Por Valentina Barros Osorio
Cuatro y 35 de la mañana.
Mis ojos se abren, siempre, cinco minutos antes de que suene la alarma de mi celular, que, por muy pequeño que sea, suena casi tan fuerte como el picó de mi vecino. Mi cuerpo, creo yo, compite con la alarma para despertarme antes de que suene. Eso, o que llevo 40 años despertandome a la misma hora. Mi nombre es Roberto José López Soto, pero todos me conocen como Roy.
Soy comerciante de legumbres, hortalizas y frutos, es decir, vendo verduras, por si no la pillaste. Siempre voy acompañado de mi fiel compañero, casi un hijo mío, y eso que tengo como 8, pero conmigo viven cuatro, incluyendo a El pollo, mi caballito. Hace más de siete años que estamos juntos, es mi favorito, porque sin él no hubiera salido de la inmunda.
El pollo y yo estamos pasando por una etapa difícil, porque aunque me duela mucho, hace un mes tuve que pausar mi negocio de verduras y empezar uno nuevo. Tenía años sin hacer algo nuevo. La última vez que hice algo diferente a vender frutas, fue terminar mis estudios de bachillerato. Ahora él y yo recogemos escombros por toda Barranquilla, y sus alrededores, cosa que a ese man no le gusta, ni a mi.
La inmunda.
Cuando compré al pollo, era un crío, y lo compré con la plata que iba a usar pa meterme droga, por eso dije antes, que él me sacó de la inmunda.
Tuve casi tres meses de recuperación. Consumía de todo, lo que fuera. En ese entonces estaba solo, ni mi mujer, ni mis hijos me querían, ni yo. Cuando iba trabadisimo, camino a comprar más mierda, me encontré con un primo, que en paz descanse, iba caminando con un potro amarrao con una cabuya. Pa que él no se diera cuenta que iba volao, le pregunté qué hacía con ese caballito, y me dijo que tenía que venderlo, porque no se lo podía quedar. Fue ahí cuando decidí, en mi locura, comprarlo y ponerme a trabajar. Eli, mi esposa, dice que el pollo fue enviado pa salvarme, aunque yo no lo sentí así, los primeros tres meses de desintoxicación.
El tinto de las cinco en punto.
A mi el café me queda muy rico, una vez, por allá como en el 98, solía vender café, en el centro, por las oficinas de los abogados. Todos me conocen, vaya y pregunte por Roy y verá. Pero eso no me duró más de cinco años.
Antes de irme, dejo el tinto hecho para mi señora, Eli, se levanta a las cinco en punto, ni antes, ni después, otra loca como yo. Ella dice, a veces, que no me aguanta, pero solo por orgullo, porque ambos sabemos que somos el uno pal otro.

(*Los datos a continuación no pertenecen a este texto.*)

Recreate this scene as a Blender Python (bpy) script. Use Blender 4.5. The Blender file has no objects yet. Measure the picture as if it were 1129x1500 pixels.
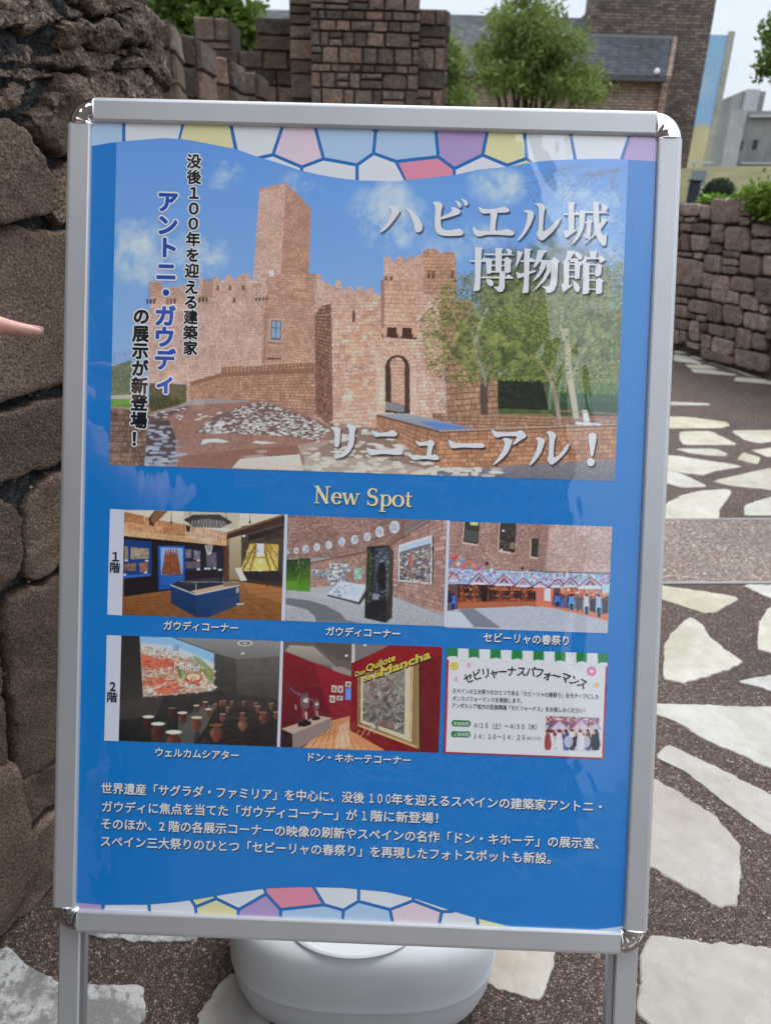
import bpy, bmesh, math, random
import numpy as np
from mathutils import Vector, Matrix, noise as mnoise

# ------------------------------------------------------------------ camera, sky, sun, exposure
SC = bpy.context.scene
COL = SC.collection
rnd = random.Random(7)
FPX, PCX, PCY = 1041.0, 564.5, 750.0           # lens of the phone, in photograph pixels
EYE = np.array([0.0, 0.0, 1.12])
_sx = np.array([.99935599, .03306725, -.01393397]); _sy = np.array([-.03452549, .99898146, .02905216])
_sx /= np.linalg.norm(_sx); _sn = np.cross(_sx, _sy); _sn /= np.linalg.norm(_sn); _sy = np.cross(_sn, _sx)
_P = math.radians(24.0)
_g = np.array([-(_sx[1] * math.cos(_P) + _sx[2] * math.sin(_P)) / _sx[0], math.cos(_P), math.sin(_P)])
_g /= np.linalg.norm(_g)
_up = -_g; _fw = np.array([0, 0, 1.0]) - _up[2] * _up; _fw /= np.linalg.norm(_fw); _rt = np.cross(_fw, _up)
RM = np.array([_rt if _rt[0] > 0 else -_rt, _fw, _up])
SO = EYE + RM @ np.array([-0.32397235, -0.42470061, 0.72353881])   # top left corner of the sign
SX, SY, SN = RM @ _sx, RM @ _sy, RM @ _sn                          # right, down, away from the viewer
ZUP = np.array([0, 0, 1.0])

def ray(x, y):
    return RM @ np.array([(x - PCX) / FPX, (y - PCY) / FPX, 1.0])
def hit(x, y, p, n):
    d = ray(x, y); return EYE + d * (np.dot(np.asarray(p, float) - EYE, n) / np.dot(d, n))
def gnd(x, y, z=0.0): return hit(x, y, (0, 0, z), ZUP)
def atY(x, y, Y): return hit(x, y, (0, Y, 0), np.array([0, 1.0, 0]))
def proj(w):
    c = RM.T @ (np.asarray(w, float) - EYE)
    return (PCX + FPX * c[0] / c[2], PCY + FPX * c[1] / c[2], c[2])

cam = bpy.data.cameras.new('camera'); camo = bpy.data.objects.new('camera', cam); COL.objects.link(camo)
cam.sensor_fit = 'VERTICAL'; cam.sensor_height = 36; cam.sensor_width = 36; cam.lens = FPX / 1500 * 36
cam.clip_start = 0.02; cam.clip_end = 3000
cam.dof.use_dof = True; cam.dof.focus_distance = 0.76; cam.dof.aperture_fstop = 8.5
_m = Matrix.Identity(4)
for i in range(3):
    _m[i][0] = RM[i, 0]; _m[i][1] = -RM[i, 1]; _m[i][2] = -RM[i, 2]; _m[i][3] = EYE[i]
camo.matrix_world = _m
SC.camera = camo
SC.view_settings.view_transform = 'Standard'; SC.view_settings.look = 'None'
SC.view_settings.exposure = 0.92; SC.view_settings.gamma = 1.0; SC.view_settings.use_curve_mapping = False
SC.cycles.use_denoising = True
SC.cycles.max_bounces = 6; SC.cycles.transparent_max_bounces = 6

W = bpy.data.worlds.new('World'); SC.world = W; W.use_nodes = True
nt = W.node_tree; nt.nodes.clear()
SUN_EL, SUN_AZ = math.radians(58), math.radians(35)
sky = nt.nodes.new('ShaderNodeTexSky'); sky.sky_type = 'NISHITA'; sky.sun_disc = False
sky.sun_elevation = SUN_EL; sky.sun_rotation = SUN_AZ
b1 = nt.nodes.new('ShaderNodeBackground'); b1.inputs['Strength'].default_value = 0.12
nt.links.new(sky.outputs[0], b1.inputs['Color'])
tc = nt.nodes.new('ShaderNodeTexCoord'); mp = nt.nodes.new('ShaderNodeMapping'); mp.inputs['Scale'].default_value = (1.2, 1.2, 4.0)
nz = nt.nodes.new('ShaderNodeTexNoise'); nz.inputs['Scale'].default_value = 1.6; nz.inputs['Detail'].default_value = 6
cr = nt.nodes.new('ShaderNodeValToRGB'); cr.color_ramp.elements[0].position = 0.3; cr.color_ramp.elements[0].color = (0.66, 0.76, 0.9, 1)
cr.color_ramp.elements[1].position = 0.7; cr.color_ramp.elements[1].color = (0.9, 0.94, 0.99, 1)
b2 = nt.nodes.new('ShaderNodeBackground')
# overcast dome: the zenith of a clouded sky is about three times as bright as its horizon
sxyz = nt.nodes.new('ShaderNodeSeparateXYZ'); nt.links.new(tc.outputs['Generated'], sxyz.inputs[0])
mr = nt.nodes.new('ShaderNodeMapRange'); pw = nt.nodes.new('ShaderNodeMath'); pw.operation = 'POWER'; pw.use_clamp = True; pw.inputs[1].default_value = 1.5; nt.links.new(sxyz.outputs[2], pw.inputs[0]); nt.links.new(pw.outputs[0], mr.inputs['Value'])
for nm_, v_ in (('From Min', 0.0), ('From Max', 1.0), ('To Min', 0.42), ('To Max', 1.75)): mr.inputs[nm_].default_value = v_
nt.links.new(mr.outputs[0], b2.inputs['Strength'])
mx = nt.nodes.new('ShaderNodeMixShader'); mx.inputs[0].default_value = 0.9
wo = nt.nodes.new('ShaderNodeOutputWorld')
L = nt.links.new
L(tc.outputs['Generated'], mp.inputs[0]); L(mp.outputs[0], nz.inputs['Vector']); L(nz.outputs[0], cr.inputs[0])
L(cr.outputs[0], b2.inputs['Color']); L(b1.outputs[0], mx.inputs[1]); L(b2.outputs[0], mx.inputs[2]); L(mx.outputs[0], wo.inputs[0])
sun = bpy.data.lights.new('sun', 'SUN'); sun.energy = 1.0; sun.angle = math.radians(25); sun.color = (1.0, 0.96, 0.9)
suno = bpy.data.objects.new('sun', sun); COL.objects.link(suno)
suno.rotation_euler = Vector((math.sin(SUN_AZ) * math.cos(SUN_EL), math.cos(SUN_AZ) * math.cos(SUN_EL), math.sin(SUN_EL))).to_track_quat('Z', 'Y').to_euler()

# ------------------------------------------------------------------ helpers
def lin(c):
    c = np.asarray(c, float) / 255.0
    return np.where(c <= 0.04045, c / 12.92, ((c + 0.055) / 1.055) ** 2.4)

def tag(o, label=None, cat=None, group=None, kind=None):
    if label: o['label'] = label
    if cat: o['category'] = cat
    if group: o['group'] = group
    if kind: o['kind'] = kind
    return o

def root(name, loc, label, cat, group=None):
    o = bpy.data.objects.new(name, None); COL.objects.link(o); o.location = Vector(loc); o.empty_display_size = 0.1
    o['_wl'] = [float(v) for v in loc]
    return tag(o, label, cat, group)

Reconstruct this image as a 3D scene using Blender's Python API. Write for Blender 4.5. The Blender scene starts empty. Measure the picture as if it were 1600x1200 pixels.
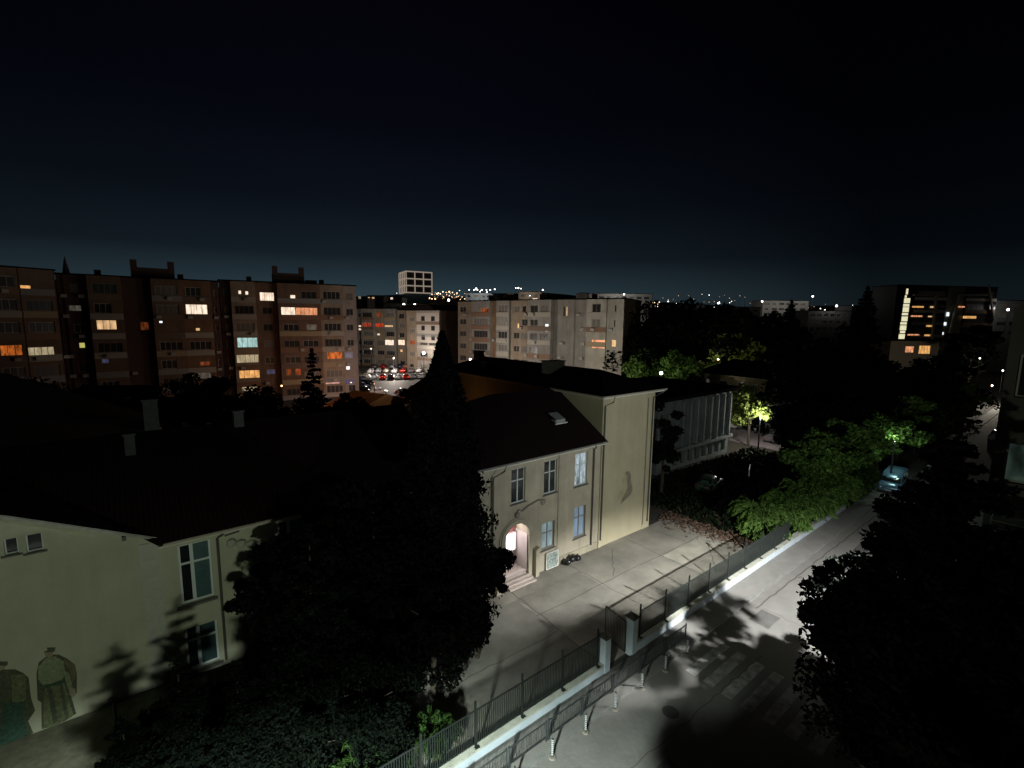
import bpy, math, random
import numpy as np
from mathutils import Vector, Matrix
SC = bpy.context.scene
COL = SC.collection
rnd = random.Random(7); rnd2 = random.Random(3)
RS = np.random.RandomState(11)

# ------------------------------------------------------------------ camera
F_PX, CAM_H = 740.0, 17.0
PITCH, ROLL, HEAD = math.atan(100 / 740), math.radians(0.6), math.radians(51.5)

def RAY(px, py):
    """direction of a photo pixel in the world (x along the street, y towards the school)"""
    x, y = px - 800, 600 - py
    c, s = math.cos(ROLL), math.sin(ROLL)
    X, Y = x * c - y * s, x * s + y * c
    a = X
    b = F_PX * math.cos(PITCH) + Y * math.sin(PITCH)
    z = -F_PX * math.sin(PITCH) + Y * math.cos(PITCH)
    return Vector((a * math.sin(HEAD) + b * math.cos(HEAD), -a * math.cos(HEAD) + b * math.sin(HEAD), z))

def gp(px, py, z=0.0):
    d = RAY(px, py); t = (z - CAM_H) / d.z
    return Vector((d.x * t, d.y * t, z))

def onv(px, py, v):
    d = RAY(px, py); t = v / d.y
    return Vector((d.x * t, v, CAM_H + d.z * t))

def at(px, py, dep):
    d = RAY(px, py)
    t = dep / (d.x * math.cos(HEAD) + d.y * math.sin(HEAD))
    return Vector((d.x * t, d.y * t, CAM_H + d.z * t))

cam_d = bpy.data.cameras.new('camera')
cam = bpy.data.objects.new('camera', cam_d)
COL.objects.link(cam)
_f = RAY(800, 600).normalized(); _r = (RAY(900, 600) - RAY(700, 600)).normalized(); _u = _r.cross(_f)
cam.matrix_world = Matrix.Translation((0, 0, CAM_H)) @ Matrix((_r, _u, -_f)).transposed().to_4x4()
cam_d.sensor_width = 36; cam_d.lens = F_PX / 1600 * 36
cam_d.clip_start = 0.2; cam_d.clip_end = 6000
SC.camera = cam

# ------------------------------------------------------------------ sky
world = bpy.data.worlds.new('World'); SC.world = world; world.use_nodes = True
nt = world.node_tree; nt.nodes.clear()
N = nt.nodes.new; L = nt.links.new
tc = N('ShaderNodeTexCoord'); sep = N('ShaderNodeSeparateXYZ'); L(tc.outputs['Generated'], sep.inputs[0])
ramp = N('ShaderNodeValToRGB'); L(sep.outputs['Z'], ramp.inputs[0])
cr = ramp.color_ramp
stops = [(0.0, (.030, .0490, .0590)), (.055, (.0225, .0400, .0510)), (.12, (.0080, .0135, .0195)), (.22, (.0036, .0056, .0100)),
         (.36, (.0018, .0022, .0052)), (.55, (.0014, .0013, .0034)), (1.0, (.0014, .0012, .0028))]
cr.elements[0].position, cr.elements[0].color = stops[0][0], (*stops[0][1], 1)
cr.elements[1].position, cr.elements[1].color = stops[-1][0], (*stops[-1][1], 1)
for p, c in stops[1:-1]:
    e = cr.elements.new(p); e.color = (*c, 1)
glow = RAY(600, 500); glow.z = 0; glow.normalize()
dot = N('ShaderNodeVectorMath'); dot.operation = 'DOT_PRODUCT'; L(tc.outputs['Generated'], dot.inputs[0]); dot.inputs[1].default_value = glow
mr = N('ShaderNodeMapRange'); L(dot.outputs['Value'], mr.inputs[0])
mr.inputs[1].default_value = .62; mr.inputs[2].default_value = 1.0; mr.inputs[3].default_value = .20; mr.inputs[4].default_value = 1.0
noi = N('ShaderNodeTexNoise'); noi.inputs['Scale'].default_value = 2.2; noi.inputs['Detail'].default_value = 3; L(tc.outputs['Generated'], noi.inputs['Vector'])
mr2 = N('ShaderNodeMapRange'); L(noi.outputs['Fac'], mr2.inputs[0]); mr2.inputs[3].default_value = .8; mr2.inputs[4].default_value = 1.2
mul = N('ShaderNodeMath'); mul.operation = 'MULTIPLY'; L(mr.outputs[0], mul.inputs[0]); L(mr2.outputs[0], mul.inputs[1])
bg = N('ShaderNodeBackground'); L(ramp.outputs[0], bg.inputs[0]); L(mul.outputs[0], bg.inputs[1])
wo = N('ShaderNodeOutputWorld'); L(bg.outputs[0], wo.inputs[0])

SC.view_settings.view_transform = 'Standard'; SC.view_settings.look = 'None'
SC.view_settings.exposure = 0.0; SC.view_settings.gamma = 1.0
SC.render.engine = 'CYCLES'
SC.cycles.use_denoising = True
SC.cycles.max_bounces = 5; SC.cycles.diffuse_bounces = 2; SC.cycles.glossy_bounces = 2
SC.cycles.sample_clamp_indirect = 2.0

# ------------------------------------------------------------------ lamps (the two street lamps of this street first)
def point(name, loc, watt, col, rad=.12, parent=None):
    d = bpy.data.lights.new(name, 'POINT'); d.energy = watt; d.color = col; d.shadow_soft_size = rad
    o = bpy.data.objects.new(name, d); COL.objects.link(o); o.location = loc
    if parent: o.parent = parent
    return o
def spot(name, loc, watt, col, half, blend, rad=.12):
    d = bpy.data.lights.new(name, 'SPOT'); d.energy = watt; d.color = col; d.shadow_soft_size = rad; d.spot_size = math.radians(half * 2); d.spot_blend = blend
    d.use_nodes = True; t = d.node_tree; em = t.nodes['Emission']
    tc_ = t.nodes.new('ShaderNodeTexCoord'); sp = t.nodes.new('ShaderNodeSeparateXYZ'); t.links.new(tc_.outputs['Normal'], sp.inputs[0])
    ab = t.nodes.new('ShaderNodeMath'); ab.operation = 'ABSOLUTE'; t.links.new(sp.outputs['Z'], ab.inputs[0])
    m_ = t.nodes.new('ShaderNodeMapRange'); t.links.new(ab.outputs[0], m_.inputs[0])
    m_.inputs[1].default_value = .50; m_.inputs[2].default_value = 1.0; m_.inputs[3].default_value = 1.0; m_.inputs[4].default_value = .10
    t.links.new(m_.outputs[0], em.inputs['Strength'])
    o = bpy.data.objects.new(name, d); COL.objects.link(o); o.location = loc; return o
LAMP_A, LAMP_B = (25.0, 4.3, 8.0), (-0.4, 4.8, 8.0)      # positions recovered from the post shadows in the yard
W_A, W_B = 3900, 2900
C_STREET = (.93, 1.0, .96)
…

Salgo a las y media, más o menos. Los escombros llegan solos, con tanto edificio que están construyendo, algo deben destruir. Pero también tengo clientes, gente que me conoce y me pide que les recoja los pedazos de cemento y ladrillos que ellos no pueden.
Conmigo, además del caballo, va mi hijo menor, José, pero le digo Joche. Tiene 12, está creciendo muy rápido y esa fuerza del crecimiento me sirve pa levantar piedra.
“Mi apá está medio loco, cuando vamos en la carretilla se pone a hablar solo” dijo alguna vez. Lo que Joche no sabe es que los que estamos locos piloteamos la vida mejor.
El día suele transcurrir muy rápido, siempre nos estamos moviendo, de un lado a otro, eso sí, cuando el pollo se cansa paramos y descansamos bajo alguna sombra. Yo lo entiendo, también me canso, sin embargo yo no me detengo, trabajo duro por mi familia, tengo hasta callos en los callos de los pies de tanto caminar. Aunque lo hago también, porque sé que esto no es para siempre, mi hijo mayor ya está trabajando y siempre me manda alguito.
En cinco años me veo jugando cartas con mi esposa, en la terraza de la casa, sentaos en una mecedora, disfrutando de la vida que nos merecemos, no pido, ni quiero más, porque con tan poco que tengo, es justo lo que necesito para ser feliz. No creo que llegue a dejar de trabajar. Me gusta trabajar, me hace más culto, más conocedor, casi tan sabio como mi papá. “La única forma de que este señor deje de trabajar es que el pollo se muera, lo ama más que a mi, imaginate” eso dijo Eli, pero quiero creer que mi pollito es inmortal.